YELLOWSTONE NATIONAL PARK, Wyo — YELLOWSTONE NATIONAL PARK, Wyo. -- Steam wafted over Hank Heasler as he stood on a boardwalk and watched water from Steamboat Geyser shoot into the air with an attention-grabbing "WHOOSH!"
"This could be it," the park geologist said excitedly, squinting against the morning sun at the impressive spray. But Heasler had no better idea than the tourists around him when the world's tallest geyser would next erupt.
Unlike Old Faithful, Steamboat is anything but predictable. It has gone as few as four days and as many as 50 years between major eruptions -- noisy, powerful spectacles that can send hot water 300 feet or higher and churn out dense steam for hours.
Recently, though, it has been more active -- its two eruptions so far this year came just weeks apart -- and the emergence of a forceful new thermal feature nearby has scientists like Heasler wondering: What's happening in Norris Geyser Basin, where Steamboat is located?

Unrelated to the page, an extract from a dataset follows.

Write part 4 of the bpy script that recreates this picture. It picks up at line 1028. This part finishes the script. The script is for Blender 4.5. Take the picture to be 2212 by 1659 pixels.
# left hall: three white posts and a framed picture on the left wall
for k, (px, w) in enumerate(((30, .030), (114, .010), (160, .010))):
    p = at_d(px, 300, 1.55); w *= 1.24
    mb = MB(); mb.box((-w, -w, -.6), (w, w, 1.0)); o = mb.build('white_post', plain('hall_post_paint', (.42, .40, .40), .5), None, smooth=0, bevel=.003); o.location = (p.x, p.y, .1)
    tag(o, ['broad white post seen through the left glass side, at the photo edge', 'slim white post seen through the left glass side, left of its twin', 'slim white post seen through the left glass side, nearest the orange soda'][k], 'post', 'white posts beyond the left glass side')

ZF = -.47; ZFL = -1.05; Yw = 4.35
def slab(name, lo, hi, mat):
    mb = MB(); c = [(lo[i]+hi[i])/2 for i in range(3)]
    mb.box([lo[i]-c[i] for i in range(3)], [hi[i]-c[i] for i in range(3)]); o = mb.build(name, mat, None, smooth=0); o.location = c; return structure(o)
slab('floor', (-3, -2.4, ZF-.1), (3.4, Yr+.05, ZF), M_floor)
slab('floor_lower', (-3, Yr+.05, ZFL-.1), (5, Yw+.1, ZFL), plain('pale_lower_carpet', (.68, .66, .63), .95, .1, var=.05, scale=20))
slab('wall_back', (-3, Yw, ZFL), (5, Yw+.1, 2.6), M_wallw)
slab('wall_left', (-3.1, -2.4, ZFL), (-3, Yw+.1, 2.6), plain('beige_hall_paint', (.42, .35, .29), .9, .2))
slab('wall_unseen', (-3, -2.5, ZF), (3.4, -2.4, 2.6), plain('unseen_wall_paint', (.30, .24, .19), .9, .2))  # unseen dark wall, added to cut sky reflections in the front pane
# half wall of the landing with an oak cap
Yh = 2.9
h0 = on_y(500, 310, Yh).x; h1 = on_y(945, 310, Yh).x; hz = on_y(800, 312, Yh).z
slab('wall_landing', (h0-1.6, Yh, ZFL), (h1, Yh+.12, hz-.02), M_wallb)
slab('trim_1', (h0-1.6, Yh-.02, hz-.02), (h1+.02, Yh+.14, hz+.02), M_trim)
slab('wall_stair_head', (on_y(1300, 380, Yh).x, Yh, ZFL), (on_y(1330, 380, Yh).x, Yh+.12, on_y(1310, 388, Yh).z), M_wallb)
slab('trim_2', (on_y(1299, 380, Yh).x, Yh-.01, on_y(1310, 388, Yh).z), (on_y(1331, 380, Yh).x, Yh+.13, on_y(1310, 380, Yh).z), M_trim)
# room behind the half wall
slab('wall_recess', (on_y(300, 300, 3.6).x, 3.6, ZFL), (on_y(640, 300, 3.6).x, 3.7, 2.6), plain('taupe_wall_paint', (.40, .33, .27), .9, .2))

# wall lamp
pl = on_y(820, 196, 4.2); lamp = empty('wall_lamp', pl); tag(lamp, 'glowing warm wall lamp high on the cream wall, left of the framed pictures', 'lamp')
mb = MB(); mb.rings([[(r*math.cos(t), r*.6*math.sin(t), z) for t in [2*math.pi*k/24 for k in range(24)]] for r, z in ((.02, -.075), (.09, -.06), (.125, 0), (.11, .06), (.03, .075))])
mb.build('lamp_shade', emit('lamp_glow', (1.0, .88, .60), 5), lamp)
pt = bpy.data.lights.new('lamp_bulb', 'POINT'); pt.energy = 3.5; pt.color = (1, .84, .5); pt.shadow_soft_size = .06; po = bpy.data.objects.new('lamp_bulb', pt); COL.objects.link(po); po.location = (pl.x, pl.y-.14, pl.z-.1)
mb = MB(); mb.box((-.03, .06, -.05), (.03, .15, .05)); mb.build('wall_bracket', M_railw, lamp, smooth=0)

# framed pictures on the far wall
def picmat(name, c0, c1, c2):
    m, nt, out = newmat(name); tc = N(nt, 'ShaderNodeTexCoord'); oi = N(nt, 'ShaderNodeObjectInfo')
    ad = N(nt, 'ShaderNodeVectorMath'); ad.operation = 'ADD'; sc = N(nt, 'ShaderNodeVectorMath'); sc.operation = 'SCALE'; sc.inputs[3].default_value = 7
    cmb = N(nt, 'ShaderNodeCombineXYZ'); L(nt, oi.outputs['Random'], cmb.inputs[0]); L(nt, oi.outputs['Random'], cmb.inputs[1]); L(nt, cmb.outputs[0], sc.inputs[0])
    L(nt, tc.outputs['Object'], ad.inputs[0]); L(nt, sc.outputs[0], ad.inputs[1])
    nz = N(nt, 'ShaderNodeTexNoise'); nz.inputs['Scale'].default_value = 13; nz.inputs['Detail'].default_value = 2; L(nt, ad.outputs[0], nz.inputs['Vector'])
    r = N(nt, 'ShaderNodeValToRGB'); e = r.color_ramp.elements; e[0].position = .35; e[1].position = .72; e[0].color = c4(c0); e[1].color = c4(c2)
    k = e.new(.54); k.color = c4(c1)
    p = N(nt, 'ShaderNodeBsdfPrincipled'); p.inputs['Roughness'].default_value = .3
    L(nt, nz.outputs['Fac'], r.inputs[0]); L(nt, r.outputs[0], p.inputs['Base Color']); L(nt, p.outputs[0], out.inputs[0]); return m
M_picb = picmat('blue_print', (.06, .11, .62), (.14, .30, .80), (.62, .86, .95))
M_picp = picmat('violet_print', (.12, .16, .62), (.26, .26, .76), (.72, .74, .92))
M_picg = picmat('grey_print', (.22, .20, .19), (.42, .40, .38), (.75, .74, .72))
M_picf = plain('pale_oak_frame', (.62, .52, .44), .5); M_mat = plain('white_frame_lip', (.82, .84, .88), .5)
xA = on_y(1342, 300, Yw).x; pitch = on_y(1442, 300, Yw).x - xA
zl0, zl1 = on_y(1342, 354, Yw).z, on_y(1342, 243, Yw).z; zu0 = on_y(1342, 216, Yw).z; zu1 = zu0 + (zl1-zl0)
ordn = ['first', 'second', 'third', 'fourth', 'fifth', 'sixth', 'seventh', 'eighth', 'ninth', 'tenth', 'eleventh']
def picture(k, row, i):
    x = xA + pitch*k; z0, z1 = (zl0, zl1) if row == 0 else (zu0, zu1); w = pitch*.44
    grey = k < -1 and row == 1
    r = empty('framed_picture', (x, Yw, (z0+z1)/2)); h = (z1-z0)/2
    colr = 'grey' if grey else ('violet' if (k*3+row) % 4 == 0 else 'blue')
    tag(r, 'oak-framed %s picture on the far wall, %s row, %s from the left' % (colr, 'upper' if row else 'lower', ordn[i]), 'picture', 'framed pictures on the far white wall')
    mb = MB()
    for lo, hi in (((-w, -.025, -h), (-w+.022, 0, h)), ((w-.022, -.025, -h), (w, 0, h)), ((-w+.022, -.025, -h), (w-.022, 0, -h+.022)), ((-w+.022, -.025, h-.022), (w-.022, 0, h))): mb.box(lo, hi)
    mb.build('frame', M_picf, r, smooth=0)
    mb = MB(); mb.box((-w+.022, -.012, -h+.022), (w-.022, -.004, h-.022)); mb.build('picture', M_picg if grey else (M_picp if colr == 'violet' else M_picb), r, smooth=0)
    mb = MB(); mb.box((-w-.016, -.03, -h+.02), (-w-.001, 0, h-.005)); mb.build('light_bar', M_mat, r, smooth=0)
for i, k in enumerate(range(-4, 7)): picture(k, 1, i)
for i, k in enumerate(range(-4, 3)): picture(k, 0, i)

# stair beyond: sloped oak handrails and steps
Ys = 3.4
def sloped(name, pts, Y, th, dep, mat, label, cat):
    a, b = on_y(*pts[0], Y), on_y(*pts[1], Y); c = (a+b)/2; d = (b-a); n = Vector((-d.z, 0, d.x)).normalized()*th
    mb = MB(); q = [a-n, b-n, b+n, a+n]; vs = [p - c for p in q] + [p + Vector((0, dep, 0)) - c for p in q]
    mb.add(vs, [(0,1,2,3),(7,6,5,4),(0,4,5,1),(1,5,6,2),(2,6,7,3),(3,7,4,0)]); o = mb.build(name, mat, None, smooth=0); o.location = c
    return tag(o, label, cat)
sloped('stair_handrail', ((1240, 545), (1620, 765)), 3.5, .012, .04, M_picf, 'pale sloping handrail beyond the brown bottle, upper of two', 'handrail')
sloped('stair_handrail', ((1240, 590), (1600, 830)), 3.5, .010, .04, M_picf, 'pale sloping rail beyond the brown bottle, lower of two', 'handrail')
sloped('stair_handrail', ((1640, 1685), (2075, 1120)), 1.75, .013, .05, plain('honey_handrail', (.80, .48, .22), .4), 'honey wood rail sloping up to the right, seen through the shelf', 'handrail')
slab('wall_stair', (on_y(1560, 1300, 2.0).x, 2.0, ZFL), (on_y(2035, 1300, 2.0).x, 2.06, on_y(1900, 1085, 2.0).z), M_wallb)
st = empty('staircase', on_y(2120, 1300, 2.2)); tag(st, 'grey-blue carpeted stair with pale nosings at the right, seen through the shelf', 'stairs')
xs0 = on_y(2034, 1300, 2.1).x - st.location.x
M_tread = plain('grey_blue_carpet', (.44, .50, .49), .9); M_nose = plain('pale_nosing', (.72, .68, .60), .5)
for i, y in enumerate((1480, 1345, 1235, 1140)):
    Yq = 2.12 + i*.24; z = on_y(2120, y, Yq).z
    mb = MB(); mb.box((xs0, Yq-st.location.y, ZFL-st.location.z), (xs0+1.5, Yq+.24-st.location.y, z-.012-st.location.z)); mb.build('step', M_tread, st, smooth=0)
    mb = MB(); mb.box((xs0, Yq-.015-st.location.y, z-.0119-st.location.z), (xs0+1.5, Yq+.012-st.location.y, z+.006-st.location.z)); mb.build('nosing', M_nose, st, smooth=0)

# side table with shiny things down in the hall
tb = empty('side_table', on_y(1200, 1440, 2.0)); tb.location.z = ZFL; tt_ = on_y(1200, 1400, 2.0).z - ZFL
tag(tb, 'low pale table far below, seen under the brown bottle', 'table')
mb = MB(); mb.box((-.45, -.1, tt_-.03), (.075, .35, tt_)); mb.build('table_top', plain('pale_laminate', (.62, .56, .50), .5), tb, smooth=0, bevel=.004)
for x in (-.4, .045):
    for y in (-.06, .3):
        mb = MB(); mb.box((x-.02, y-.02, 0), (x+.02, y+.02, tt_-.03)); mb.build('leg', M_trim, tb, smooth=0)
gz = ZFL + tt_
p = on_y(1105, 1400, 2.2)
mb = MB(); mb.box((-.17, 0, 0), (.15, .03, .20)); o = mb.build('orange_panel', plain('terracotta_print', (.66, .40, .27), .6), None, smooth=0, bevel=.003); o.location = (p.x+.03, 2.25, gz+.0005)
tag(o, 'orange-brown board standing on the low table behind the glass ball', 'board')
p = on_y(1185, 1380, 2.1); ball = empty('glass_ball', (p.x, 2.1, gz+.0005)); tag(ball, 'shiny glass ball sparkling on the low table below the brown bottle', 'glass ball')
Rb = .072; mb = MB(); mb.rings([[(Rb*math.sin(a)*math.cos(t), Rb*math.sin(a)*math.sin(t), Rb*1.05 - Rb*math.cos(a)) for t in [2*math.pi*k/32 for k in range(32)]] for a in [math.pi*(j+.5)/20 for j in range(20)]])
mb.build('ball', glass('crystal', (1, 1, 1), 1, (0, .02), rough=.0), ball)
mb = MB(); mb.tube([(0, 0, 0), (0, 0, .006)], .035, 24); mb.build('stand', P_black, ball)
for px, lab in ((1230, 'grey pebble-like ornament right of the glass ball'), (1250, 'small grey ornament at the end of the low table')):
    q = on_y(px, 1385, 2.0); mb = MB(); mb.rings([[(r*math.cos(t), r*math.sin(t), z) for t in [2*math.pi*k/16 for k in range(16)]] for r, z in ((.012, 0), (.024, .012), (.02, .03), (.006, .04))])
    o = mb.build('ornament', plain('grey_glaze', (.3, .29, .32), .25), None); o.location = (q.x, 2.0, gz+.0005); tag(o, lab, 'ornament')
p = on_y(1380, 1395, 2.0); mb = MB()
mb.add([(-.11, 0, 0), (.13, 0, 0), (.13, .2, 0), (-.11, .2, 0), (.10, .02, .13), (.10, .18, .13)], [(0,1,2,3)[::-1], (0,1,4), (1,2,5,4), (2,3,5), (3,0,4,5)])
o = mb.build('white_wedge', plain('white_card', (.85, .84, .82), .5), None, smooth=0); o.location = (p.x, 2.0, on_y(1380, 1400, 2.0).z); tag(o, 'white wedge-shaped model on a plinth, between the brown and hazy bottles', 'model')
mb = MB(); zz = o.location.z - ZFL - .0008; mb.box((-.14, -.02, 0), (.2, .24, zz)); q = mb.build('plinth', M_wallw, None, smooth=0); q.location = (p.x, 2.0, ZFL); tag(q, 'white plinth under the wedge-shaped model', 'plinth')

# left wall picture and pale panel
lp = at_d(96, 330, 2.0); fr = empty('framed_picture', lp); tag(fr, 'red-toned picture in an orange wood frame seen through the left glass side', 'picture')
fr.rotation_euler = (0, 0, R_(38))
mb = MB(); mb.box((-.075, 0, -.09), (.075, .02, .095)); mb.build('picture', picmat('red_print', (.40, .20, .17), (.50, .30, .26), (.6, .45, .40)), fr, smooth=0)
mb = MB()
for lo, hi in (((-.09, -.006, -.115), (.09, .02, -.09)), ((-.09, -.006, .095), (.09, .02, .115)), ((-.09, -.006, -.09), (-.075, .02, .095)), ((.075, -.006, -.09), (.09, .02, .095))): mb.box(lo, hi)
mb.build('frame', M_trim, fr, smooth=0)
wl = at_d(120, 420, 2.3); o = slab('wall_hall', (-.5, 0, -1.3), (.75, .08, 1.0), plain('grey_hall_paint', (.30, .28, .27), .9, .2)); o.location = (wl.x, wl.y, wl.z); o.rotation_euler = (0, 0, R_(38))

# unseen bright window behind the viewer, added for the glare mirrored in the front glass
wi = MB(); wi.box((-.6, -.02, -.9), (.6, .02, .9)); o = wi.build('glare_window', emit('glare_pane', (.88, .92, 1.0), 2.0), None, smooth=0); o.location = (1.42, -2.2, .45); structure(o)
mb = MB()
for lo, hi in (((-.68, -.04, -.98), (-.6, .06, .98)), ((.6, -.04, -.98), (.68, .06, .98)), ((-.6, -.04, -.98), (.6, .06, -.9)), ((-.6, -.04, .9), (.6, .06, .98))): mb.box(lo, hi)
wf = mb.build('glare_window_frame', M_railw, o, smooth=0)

"That's the million-dollar question. It's changing more than anyone has noticed before," Heasler said. "Are we noticing because we're looking? Or because something is abnormal?"
Researchers are trying to find answers. They've installed monitoring devices throughout the basin -- near features such as Steamboat and in creek channels that collect water runoff from geysers -- to gather data on such things as water temperature and flow levels, basic information, they say, was previously lacking and could help unlock the mysteries of Norris.
Among them: What's bubbling beneath the shallow surface of the volatile basin and why has the basin floor been steadily bulging over the last few years?
Adding to the intrigue is Norris' location. The basin -- filled with hot springs, geysers and steam vents called fumaroles -- is outside Yellowstone's caldera, formed by the last volcanic eruption about 640,000 years ago and considered the hotbed for geothermal activity in the park.
Some 10,000 hot springs and geysers pock the park's landscape, their telltale steam often visible to tourists traveling park roads. But the Norris basin is frequently passed by, viewed from the car by motorists headed south to Old Faithful.
Perhaps the reason Norris is so dynamic, researchers say, is that there's molten material beneath the basin. Or, maybe, hot water from the caldera has pushed north to Norris.